独自の映像美で登場人物たちの心の揺れを精緻に描きだしていくカーウァイ監督が、武術映画に興味を抱いたのは1996年のこと。『ブエノスアイレス』を撮影していた彼は、ブルース・リーが雑誌の表紙になっているのを発見し、リーの映画を撮ることを構想する。しかし、カーウァイ監督は様々な調査を続ける中でリーよりも彼の師匠イップ・マンに魅了され、「色々調べていくうちに武術家だけではなく、武術に関する“精神”というものを表現したくなった」という。その後も別の作品を手がけながらリサーチと脚本作りを進めてきた監督はついに本作に着手。しかし撮影には3年もの月日を要した。「時間がかかってしまいましたが、昨年が中華民国100周年だったので、このタイミングで撮りたかったんです」。

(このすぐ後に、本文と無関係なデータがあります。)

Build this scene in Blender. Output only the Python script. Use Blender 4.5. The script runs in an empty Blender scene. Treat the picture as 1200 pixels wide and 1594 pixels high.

本作は華麗なアクションがふんだんに登場するが、映画で描かれるのはあくまでも己の道を極めようと苦しみ、時代の流れに抗いきれずにいる人々の“心の機微”だ。「最初はイップ・マンだけを描こうと思っていたため英語のタイトルは“GRANDMASTER”でした。その後に複数の武術家を描くことにしたので“GRANDMASTERS”に変更し、映画が完成して上映する前に再び“GRANDMASTER”にしました。確かに複数の武術家たちを描いていますが、この映画は“武術家たちの精神”というものを表現しているからです」。

異国の地でブルース・リーの写真を発見してから17年。これまで長期にわたるプロジェクトを数多く手がけてきたカーウァイ監督だが『グランド・マスター』は最も想い入れが強く、最も長い時間と労力、アイデアを投じた作品になっている。